You'll note many variants of arrow heads. May be these characters are aslo
used internally for being used as internal fallbacks in IE/Edge, but all
this is left completely undocumented (colutarily in my opinion to make sure
that other users will not create and exchange documents intended to be
interoperable).
* "Webdings" contain various elaborate icons that are designed to be
realistic rather than symbolic, sometimes in several locale-sensitive
variants (e.g. the Earth globe, centered on America, or Europe/Africa, or
on Asia/Australia). Here again you'll find various arrow heads for
displaying UI buttons.
* "Wingdings", "Wingdings 2", are here again maaping various forms of
arrows and arrow heads, plus some emojis or enclosed characters, or
decorative characters. "Wingdings" also includes another Windows logo at
position 0xFF; these fonts are not mapped to Unicode but to 8-bit code
positions 0x21..0xFF.
* "Wingdings 3" uses a mix of non-Unicode mappings in 0x21..0xFF and some
characters and other regular Unicode positions (in 0x2000..0X9FFF) multiple
times (every block of 0x100 code positions, i.e. each glyph is mapped 128
or 129 times in that font). None of these characters have a Unicode mapping.
* You probably remember the case of the "Marlett" font created to support
the UI of Windows 7 (but most positions are assigned to .notdef/"tofu") and
that has a position 0x57 mapped to a Windows logo. There's also an old font
"MT Extra" made by Math Type (in 1996 according to its details), containing
some maths symbols (probably still used by some modules in the Equations
edit for compatibility of documents created with old versions of Office).
These two fonts are using only 8-bit code mappings (in 0x21..0xFF, but most
of them are mapped to a .notdef/"tofu" glyph).

Such fonts are installed and used by specific software modules, and at
discrete font sizes and not even hinted (they could as well use collections
of scalable vector graphics, but a single font allows these symbols to be
more efficiently loaded and to be hinted for low resolution display at
small font sizes). They may still be used in other applications but without
any warranty of interoperability or support for upgrades/downgrades across
Windows versions. In fact these fonts are not relaly supported outside of
the specific software modules needing them to render their UI. They may
disppear or change significantly at any time.

2016-10-06 16:54 GMT+02:00 Charlotte Buff <irgendeinbenutzername at gmail.com>:

> One of Unicode's goals is round-trip compatibility with old legacy
> character sets, which is why we gathered many compatibility characters over
> time that would normally have been out of scope for the standard. It's why
> Zapf Dingbats and arabic presentation forms are in Unicode for example.
> However, there are some characters that form part of these sets yet are
> deliberately not encoded in Unicode because they were considered unsuitable
> for inclusion.
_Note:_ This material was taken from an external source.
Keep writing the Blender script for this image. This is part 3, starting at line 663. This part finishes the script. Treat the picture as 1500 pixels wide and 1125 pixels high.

The two that come to mind are the Windows logo from
> Wingdings and the Shibuya 109 emoji from the original Japanese vendor sets.
>
> Given that these two have no Unicode equivalents, their source character
> sets are not fully compatible with Unicode, i.e. there is going to be data
> loss and confusion when trying to convert into or from Unicode.
>
> If theoretically I wanted to convert an old Shift JIS document containing
> emoji to Unicode, how should I ideally handle Shibuya 109?
>
> I remember the early emoji proposal documents originally contained "emoji
> compatibility symbols" which where used to map to source characters that
> weren't meant to be included with a specified semantic. I believe STATUE OF
> LIBERTY was one of those characters and was simply called EMOJI
> COMPATIBILITY SYMBOL-XX so that that specific landmark wouldn't strictly be
> part of Unicode. Obviously this approach ultimatively wasn't implemented,
> but I wonder whether there could be designated compatibility characters for
> this kind of issue. Private use characters are an obvious choice but of
> course their meaning is user-defined, so while all other emoji in my Shift
> JIS document would receive an unambiguous Unicode mapping, Shibuya 109
> would remain vague and very limited in interchange options.